Experimental form, a breakdown between high and low culture, a distrust and subversion of authority, and hyperbolic self-referentiality are just a few of the hallmarks of postmodernism, a notoriously slippery concept that is the focus of this graduate seminar. But what else is postmodernism? Is it a literary movement? A moment in history? An economic condition? A state of mind? We may not arrive at a definitive answer to these questions, but the novels and theoretical texts we will encounter in this seminar suggest that postmodernism is marked by a fundamental shift in our relationship to technology, mass media, and pop culture. We will study a few “classics” of postmodernism, but we will concentrate our attention on the more recent texts of “late postmodernism,” novels, graphic novels, and films that seem to have at once exhausted the limits of postmodernism and gestured toward even greater innovative storytelling forms.

Friday, August 22, 2008

Syllabi and Course Blogs for Fall 2008

The syllabi and course blogs for my Fall 2008 classes are now live:

Tuesday, May 27, 2008

Reading Lists for Fall 2008

My course descriptions for Fall 2008 have been up for a while, but here are the specific reading lists for both classes:

Reading List for ENGL 343 - Textual Media
Reading List for ENGL 414:003 - American Postmodernism

Saturday, April 19, 2008

Fall 2008 Course Descriptions

ENGL 343 - Textual Media

ENGL 343 is devoted to the critical study of texts produced and consumed in a digital environment. Hypertexts, blogs, digital stories, interactive fiction, and videogames are just a few examples of the kinds of textual media we will encounter in this class. These new media works are often innovative, evocative, and sometimes, simply puzzling. They often challenge commonly held assumptions about reading, writing, and narrative, and they raise intriguing questions about the cultural production of meaning. As we explore the relationship between new media and so-called old media -- literature, film, television, art, and advertising -- we will also consider the creative and political implications of digital media.
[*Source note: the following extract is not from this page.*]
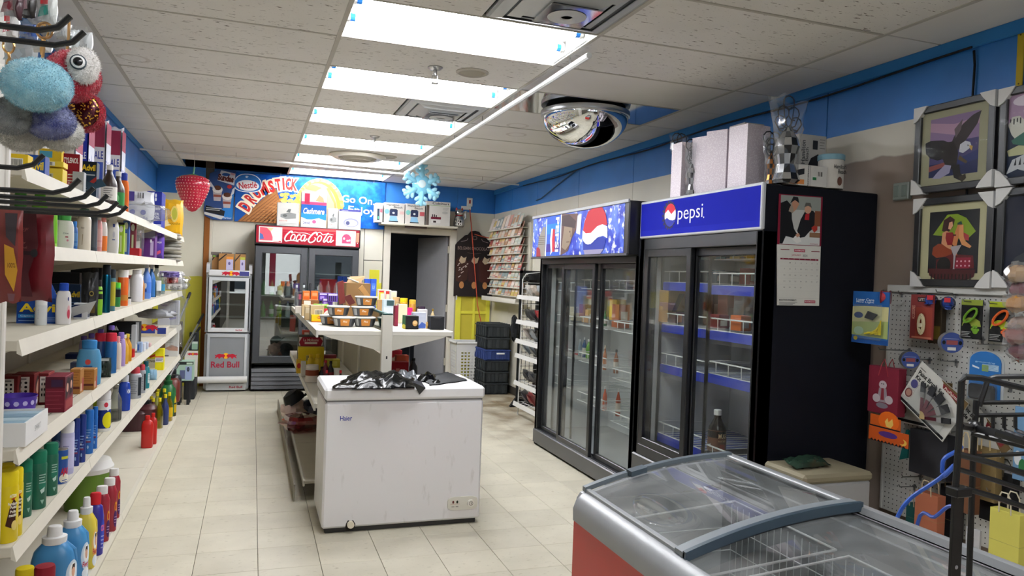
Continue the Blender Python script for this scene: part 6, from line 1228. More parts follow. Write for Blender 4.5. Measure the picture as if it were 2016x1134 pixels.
pr.poly([(.0775*W_+.082*W_*math.copysign(abs(math.cos(a))**.8, math.cos(a))*(1-.16*math.sin(a)), .79*H_+.175*H_*math.copysign(abs(math.sin(a))**.8, math.sin(a))) for a in [i*math.pi/14 for i in range(28)]], '#2a6ab0')
pr.ell(.0775*W_, .74*H_, .072*W_, .11*H_, '#f4f4f4', 24); pr.text('Nestlé', .0775*W_, .745*H_, .115*W_, .13*H_, '#c02c34', .02, 0, .12); pr.text('❄' if False else '*', .07*W_, .915*H_, .02*W_, .05*H_, '#e8f0fa', .02)
pr.text('Go On...', .83*W_, .60*H_, .26*W_, .155*H_, '#f2f6fc', .012, 0, -.03); pr.text('Enjoy!', .85*W_, .36*H_, .21*W_, .20*H_, '#f2f6fc', .012, 0, -.03)
pr.build('lettering', o)
for x in (.3, 1.5): MB().tube([(x, YW, 2.72), (x, YW-.01, 2.76)], .002, '#dddddd', 4).build('hanger', o)
# sundae poster
o = MB().prism([(-.50, 2.10), (-.265, 2.105), (-.245, 2.735), (-.46, 2.73), (-.55, 2.68), (-.585, 2.45), (-.61, 2.24), (-.60, 2.15)], YW-.01, YW+.0, '#1c3f78s').build('sundae_poster'); tag(o, 'cut-out blue sundae poster left of the ice cream banner', 'poster')
pr = Print((0, YW-.0105, 0), 'F')
pr.poly([(-.5, 2.12), (-.27, 2.12), (-.26, 2.5), (-.34, 2.3)], '#2a78c0'); pr.poly([(-.46, 2.6), (-.26, 2.55), (-.25, 2.7), (-.42, 2.73)], '#c9ccd4'); pr.ell(-.36, 2.68, .05, .02, '#2a5aa0', 12).text('Sundae', -.36, 2.635, .19, .085, '#5a2420', .06, 0, -.12); pr.text('NEW', -.28, 2.69, .05, .025, '#c0404c', .02, 0, -.2)
for cx, cz in ((-.455, 2.42), (-.34, 2.34)):
    pr.poly([(cx-.055, cz+.06), (cx+.055, cz+.06), (cx+.04, cz-.08), (cx-.04, cz-.08)], '#b9aeb0').ell(cx, cz+.065, .06, .045, '#e4ded8', 16).ell(cx, cz+.085, .045, .03, '#5a3424', 14).rect(cx-.045, cz-.03, cx+.045, cz+.0, '#8c4a3c')
pr.ell(-.315, 2.53, .03, .025, '#b8302c', 14); pr.poly([(-.50, 2.52), (-.54, 2.58), (-.55, 2.53), (-.47, 2.47)], '#d8dade'); pr.poly([(-.28, 2.5), (-.25, 2.53), (-.26, 2.45), (-.3, 2.41)], '#d8dade')
pr.poly([(-.585, 2.28), (-.36, 2.22), (-.37, 2.155), (-.6, 2.20)], '#1a1c20'); pr.poly([(-.6, 2.195), (-.37, 2.15), (-.4, 2.11), (-.6, 2.165)], '#d6d6d4'); pr.lines(-.58, 2.25, -.4, 2, .022, .008, '#d8d8d4'); pr.text('Parlour', -.33, 2.135, .1, .025, '#d8dce4', .01, .2)
pr.build('lettering', o)
# boxes on the red fridge
ZF = 2.047
def TB(name, px0, py0, px1, py1, L, c, faces, Y=9.66, d=.2, cat='box', g=None, z=ZF):
    a = at(px0, py1, Y=Y); b = at(px1, py0, Y=Y); return carton(name, L, cat, ((a.x+b.x)/2, Y, z), b.x-a.x, d, b.z-z, c, faces, 0, g)
radio = [('p', [(.15, .5), (.55, .6), (.85, .55), (.85, .35), (.4, .3), (.15, .38)], '#8f9290'), ('p', [(.4, .6), (.5, .74), (.62, .74), (.58, .6)], '#6d706e'), ('e', .35, .45, .1, .06, '#5f6260'), ('l', .1, .12, .9, 2, .05, .012, '#9a9a98'), ('t', '$39.99', .28, .22, .35, .06, '#c8603c')]
TB('radio_box', 545, 401, 590, 444, 'white radio carton with grey radio picture, left on the red fridge', '#d9d8d2', {'F': radio})
TB('radio_box', 645, 411, 666, 450, 'white radio carton mostly hidden behind the tissue pack', '#d5d4ce', {'F': radio}, Y=9.74)
TB('radio_box', 667, 414, 711, 452, 'white radio carton with violet top, right on the red fridge', '#dcdbd8', {'F': [('r', 0, .9, 1, 1, '#4a4a94'), ('e', .55, .35, .35, .22, '#9a9cb8'), ('e', .55, .33, .3, .17, '#c4c6d4'), ('e', .4, .32, .09, .1, '#50547c'), ('t', 'SANYO', .25, .93, .3, .05, '#d8d8e8')]})
o = TB('tissue_pack', 592, 380, 644, 447, 'pink and blue bathroom tissue pack between the radio cartons', '#d8d4d6', {'F': [('r', 0, 0, 1, .25, '#e2e0e0'), ('r', 0, .22, 1, .62, '#2a8ad0'), ('r', 0, .4, 1, .64, '#1f5fae'), ('r', 0, .64, 1, .72, '#d84a7a'), ('p', [(0, .72), (1, .72), (1, .98), (0, .98)], '#e4c8cc'), ('p', [(.55, .75), (.7, .92), (.85, .85), (.9, .72)], '#d8a87c'), ('r', .12, .66, .32, .95, '#b02a4a'), ('p', [(0, .28), (.3, .2), (.7, .27), (1, .2), (1, .08), (0, .1)], '#e8e8ea'), ('t', 'Cashmere', .5, .46, .84, .17, '#f6f4f4', .03, .3), ('t', '24=48', .22, .12, .26, .08, '#5a5a8c', .02), ('e', .52, .16, .08, .05, '#d85a8a')]}, Y=9.62, cat='tissue pack')
# boxes on the can cooler
for i, (x0, x1, py0, Y, lab) in enumerate(((417, 431, 501, 9.78, 'brown carton with dark flap, leftmost on the silver cooler'), (430, 461, 500, 9.70, 'brown carton with lilac label, middle on the silver cooler'), (462, 484, 501, 9.70, 'brown carton with lilac label, right on the silver cooler'))):
    o = TB('brown_carton', x0, py0, x1, 531, lab, '#a07648', {'F': [('p', [(0, .55), (0, .7), (.5, .98), (.62, .98)], '#2c241e'), ('r', 0, .82, 1, 1, '#4e4a44'), ('r', .1, .84, .5, .92, '#7fae3c')] if i == 0 else [('p', [(0, .5), (0, .62), (.45, .98), (.56, .98)], '#2c241e'), ('r', .5, 0, .95, .7, '#b9b4d4'), ('r', .5, .65, .95, .82, '#d88c3c' if i == 1 else '#b8bc4c'), ('e', .7, .4, .08, .1, '#5c5484')]}, Y=Y, d=.16, z=1.478)
    MB().hexa([(-.06, .12, .18), (.06, .12, .18), (.06, .125, .18), (-.06, .125, .18), (-.06, .14, .215), (.06, .14, .215), (.06, .145, .215), (-.06, .145, .215)], '#5c5650').build('flap', o, (0, 0, .0))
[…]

ENGL 414: American Postmodernism

Experimental form, a breakdown between high and low culture, and hyperbolic self- referentiality are just a few of the hallmarks of postmodernism, a notoriously slippery concept that is the focus of this Honors Seminar. But what else is postmodernism? Is it a literary movement? A moment in history? An economic condition? A state of mind? We may not arrive at a definitive answer to these questions, but the novels and theoretical texts we will encounter in this seminar suggest that postmodernism is marked by a fundamental shift in our relationship to technology, mass media, and pop culture. We will closely study novels, graphic novels, and films that revel in, critique, or even resist these elements of postmodernism, including works by Don DeLillo, Jessica Hagedorn, Toni Morrison, and Mark Z. Danielewski.

Friday, October 19, 2007

Spring 2008 Course Descriptions

HNRS 353: Videogames in Critical Contexts

In this course we will study the history and cultural impact of videogames from a critical perspective. As products of a complicated network of social, economic, and technological forces, videogames are dense cultural texts, deeply layered with multiple meanings. Whether we consider early arcade games like Pac-Man or the latest blockbusters for next-gen consoles, we find that videogames reveal much about our cultural values, hopes and anxieties, and assumptions about the world. We will examine a range of genres (interaction fiction, first person shooters, simulations, RPGs, and so on) as we strive to understand both the narrative and formal aspects of videogames. At the same time we will map connections between videogames and their broader social contexts—how games are designed, who plays them and where, and in what ways videogames can be more than entertainment.

ENGL 610: Teaching The Reading Of Literature

How do we as teachers read literature? How do our students read literature? What is the difference between the two? And how can we teach our students the process of interpretation—of transforming a naïve reading of a literary work into a critical reading? This course addresses these questions by considering theoretical approaches to the teaching of literature as well as practical techniques and tools that teachers and students alike can use. Among these strategies we will emphasize the role of writing as a means to deepen students’ understanding of what they read. ENGL 610 is designed for current teachers, those considering careers in teaching, and anyone drawn to the experience of reading and analyzing literature. Most of our course readings are relevant to high school and college English classrooms, but many ideas we consider may be adapted for the teaching of younger readers.